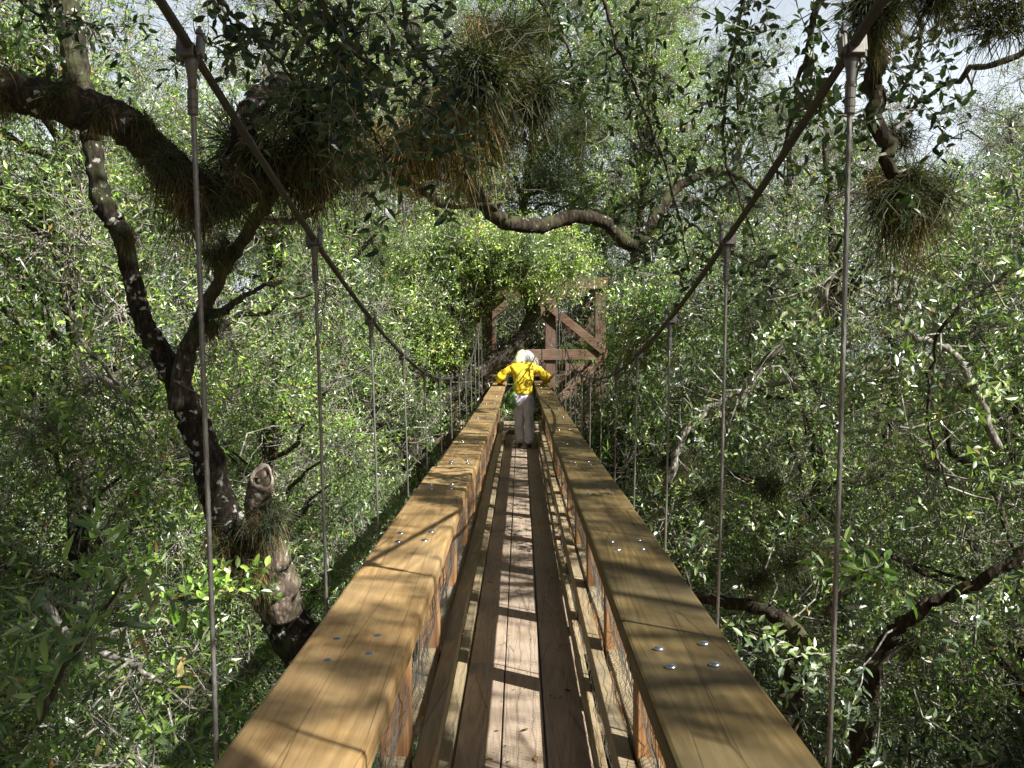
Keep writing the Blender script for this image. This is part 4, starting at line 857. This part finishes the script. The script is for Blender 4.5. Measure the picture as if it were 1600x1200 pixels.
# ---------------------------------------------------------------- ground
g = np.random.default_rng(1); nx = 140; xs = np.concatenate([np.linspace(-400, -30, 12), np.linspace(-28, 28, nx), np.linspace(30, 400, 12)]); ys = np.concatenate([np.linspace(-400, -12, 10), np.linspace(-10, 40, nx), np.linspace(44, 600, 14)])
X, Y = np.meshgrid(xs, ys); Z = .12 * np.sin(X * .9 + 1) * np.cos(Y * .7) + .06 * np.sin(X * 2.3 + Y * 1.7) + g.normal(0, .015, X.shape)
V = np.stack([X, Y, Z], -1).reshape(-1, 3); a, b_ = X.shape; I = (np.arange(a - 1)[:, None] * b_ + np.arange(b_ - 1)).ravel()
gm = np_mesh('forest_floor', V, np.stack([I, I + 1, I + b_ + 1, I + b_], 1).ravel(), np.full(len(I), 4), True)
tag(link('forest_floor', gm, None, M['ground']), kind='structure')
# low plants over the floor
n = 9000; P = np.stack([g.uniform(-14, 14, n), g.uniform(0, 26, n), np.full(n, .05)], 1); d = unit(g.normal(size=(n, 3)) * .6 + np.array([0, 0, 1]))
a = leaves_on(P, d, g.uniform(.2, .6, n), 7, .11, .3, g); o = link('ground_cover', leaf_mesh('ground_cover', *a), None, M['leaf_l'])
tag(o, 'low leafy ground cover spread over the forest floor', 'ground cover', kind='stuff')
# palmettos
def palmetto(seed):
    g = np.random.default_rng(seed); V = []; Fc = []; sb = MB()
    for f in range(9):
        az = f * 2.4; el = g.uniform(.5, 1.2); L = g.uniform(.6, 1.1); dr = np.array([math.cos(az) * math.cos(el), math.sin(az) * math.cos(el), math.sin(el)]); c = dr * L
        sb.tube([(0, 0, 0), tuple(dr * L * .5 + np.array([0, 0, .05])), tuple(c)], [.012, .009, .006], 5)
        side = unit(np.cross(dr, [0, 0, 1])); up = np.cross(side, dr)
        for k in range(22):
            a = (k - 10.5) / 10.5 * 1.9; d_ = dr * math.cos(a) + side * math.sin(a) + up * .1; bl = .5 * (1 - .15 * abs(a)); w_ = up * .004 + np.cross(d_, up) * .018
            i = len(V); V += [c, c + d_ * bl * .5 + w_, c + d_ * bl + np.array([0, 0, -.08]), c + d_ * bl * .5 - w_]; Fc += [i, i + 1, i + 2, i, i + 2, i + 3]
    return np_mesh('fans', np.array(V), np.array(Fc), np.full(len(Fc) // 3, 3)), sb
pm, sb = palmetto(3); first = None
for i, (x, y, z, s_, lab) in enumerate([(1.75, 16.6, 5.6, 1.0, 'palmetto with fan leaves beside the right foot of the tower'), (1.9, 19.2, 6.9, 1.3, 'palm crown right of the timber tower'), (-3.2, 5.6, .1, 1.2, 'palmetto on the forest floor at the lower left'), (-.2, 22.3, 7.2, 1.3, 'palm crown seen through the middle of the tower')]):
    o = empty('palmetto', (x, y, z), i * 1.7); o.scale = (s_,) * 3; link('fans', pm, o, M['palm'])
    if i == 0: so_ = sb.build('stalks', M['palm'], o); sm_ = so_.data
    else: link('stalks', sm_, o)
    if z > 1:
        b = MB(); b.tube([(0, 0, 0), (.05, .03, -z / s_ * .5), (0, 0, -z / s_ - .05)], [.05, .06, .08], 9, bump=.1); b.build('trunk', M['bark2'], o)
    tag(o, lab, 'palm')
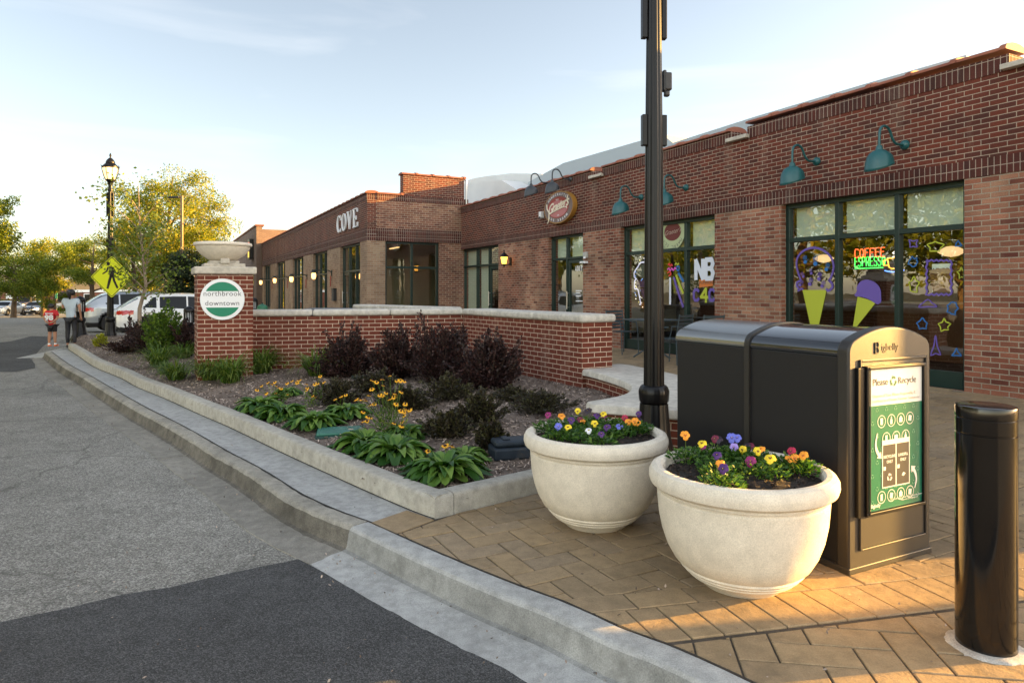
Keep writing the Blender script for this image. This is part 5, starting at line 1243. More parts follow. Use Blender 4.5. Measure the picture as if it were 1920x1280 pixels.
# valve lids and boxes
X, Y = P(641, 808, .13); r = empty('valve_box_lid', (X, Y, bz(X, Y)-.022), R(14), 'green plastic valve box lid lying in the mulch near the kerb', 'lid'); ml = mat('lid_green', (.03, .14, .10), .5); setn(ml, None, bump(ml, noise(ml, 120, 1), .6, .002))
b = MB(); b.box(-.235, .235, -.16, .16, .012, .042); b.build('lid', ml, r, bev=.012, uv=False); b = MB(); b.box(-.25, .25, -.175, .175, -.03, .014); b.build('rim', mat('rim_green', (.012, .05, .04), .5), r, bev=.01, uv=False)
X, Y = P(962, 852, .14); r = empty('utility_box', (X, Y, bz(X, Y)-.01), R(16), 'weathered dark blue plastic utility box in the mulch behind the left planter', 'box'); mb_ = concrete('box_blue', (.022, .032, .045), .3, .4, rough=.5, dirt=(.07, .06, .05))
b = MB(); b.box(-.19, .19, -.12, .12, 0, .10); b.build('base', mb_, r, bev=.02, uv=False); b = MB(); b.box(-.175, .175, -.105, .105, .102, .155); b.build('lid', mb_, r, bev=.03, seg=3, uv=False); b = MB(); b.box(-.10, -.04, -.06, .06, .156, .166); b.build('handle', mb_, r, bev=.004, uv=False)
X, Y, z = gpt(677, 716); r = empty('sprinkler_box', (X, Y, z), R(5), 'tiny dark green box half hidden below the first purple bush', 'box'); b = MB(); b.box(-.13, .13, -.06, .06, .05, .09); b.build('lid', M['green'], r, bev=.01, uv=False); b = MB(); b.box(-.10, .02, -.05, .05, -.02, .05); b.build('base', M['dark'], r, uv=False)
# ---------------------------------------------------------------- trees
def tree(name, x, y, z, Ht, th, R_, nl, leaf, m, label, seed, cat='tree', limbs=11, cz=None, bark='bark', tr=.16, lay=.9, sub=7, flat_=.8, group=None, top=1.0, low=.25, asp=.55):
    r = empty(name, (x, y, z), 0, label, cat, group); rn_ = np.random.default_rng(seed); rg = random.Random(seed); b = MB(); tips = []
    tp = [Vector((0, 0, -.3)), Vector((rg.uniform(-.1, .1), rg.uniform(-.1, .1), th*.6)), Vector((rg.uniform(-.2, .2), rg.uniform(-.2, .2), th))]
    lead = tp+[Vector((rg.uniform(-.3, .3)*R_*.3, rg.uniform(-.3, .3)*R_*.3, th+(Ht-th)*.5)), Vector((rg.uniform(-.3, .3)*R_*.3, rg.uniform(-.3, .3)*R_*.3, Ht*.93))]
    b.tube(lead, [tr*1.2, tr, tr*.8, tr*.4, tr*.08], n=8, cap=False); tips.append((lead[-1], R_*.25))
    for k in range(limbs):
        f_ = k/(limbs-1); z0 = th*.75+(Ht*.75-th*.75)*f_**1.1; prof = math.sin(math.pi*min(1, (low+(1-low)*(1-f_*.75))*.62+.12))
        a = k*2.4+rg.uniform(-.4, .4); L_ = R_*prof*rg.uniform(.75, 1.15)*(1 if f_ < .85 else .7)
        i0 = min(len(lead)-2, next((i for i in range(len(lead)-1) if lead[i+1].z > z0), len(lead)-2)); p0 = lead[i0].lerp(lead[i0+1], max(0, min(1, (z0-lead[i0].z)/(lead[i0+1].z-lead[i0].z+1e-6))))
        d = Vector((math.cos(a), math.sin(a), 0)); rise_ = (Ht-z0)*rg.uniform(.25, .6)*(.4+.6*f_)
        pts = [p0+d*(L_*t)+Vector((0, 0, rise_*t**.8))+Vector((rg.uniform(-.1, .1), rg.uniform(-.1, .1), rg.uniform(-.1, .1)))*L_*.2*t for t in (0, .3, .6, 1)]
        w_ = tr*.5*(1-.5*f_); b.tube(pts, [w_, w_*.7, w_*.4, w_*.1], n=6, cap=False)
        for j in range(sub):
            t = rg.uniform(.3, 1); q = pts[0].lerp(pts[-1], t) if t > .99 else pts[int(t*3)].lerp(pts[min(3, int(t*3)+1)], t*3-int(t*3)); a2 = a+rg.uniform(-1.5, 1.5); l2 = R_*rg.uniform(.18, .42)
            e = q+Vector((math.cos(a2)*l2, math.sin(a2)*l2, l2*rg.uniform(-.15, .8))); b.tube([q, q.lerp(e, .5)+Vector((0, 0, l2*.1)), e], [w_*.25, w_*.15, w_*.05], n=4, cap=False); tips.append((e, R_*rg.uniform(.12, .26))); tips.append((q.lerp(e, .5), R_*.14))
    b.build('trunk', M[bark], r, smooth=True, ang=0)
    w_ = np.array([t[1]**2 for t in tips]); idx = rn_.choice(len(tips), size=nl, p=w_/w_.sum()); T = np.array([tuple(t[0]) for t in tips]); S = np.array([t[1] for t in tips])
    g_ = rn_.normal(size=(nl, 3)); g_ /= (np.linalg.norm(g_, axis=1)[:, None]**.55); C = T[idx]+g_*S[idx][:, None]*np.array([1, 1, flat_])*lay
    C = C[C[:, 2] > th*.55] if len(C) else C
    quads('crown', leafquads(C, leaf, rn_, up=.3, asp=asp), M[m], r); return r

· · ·

Problem requirements ->
Find the word "were" in the entries above and gather every line that holds it.

Task result ->
Keep writing the Blender script for this image. This is part 4, starting at line 857. This part finishes the script. The script is for Blender 4.5. Measure the picture as if it were 1600x1200 pixels.
Keep writing the Blender script for this image. This is part 5, starting at line 1243. More parts follow. Use Blender 4.5. Measure the picture as if it were 1920x1280 pixels.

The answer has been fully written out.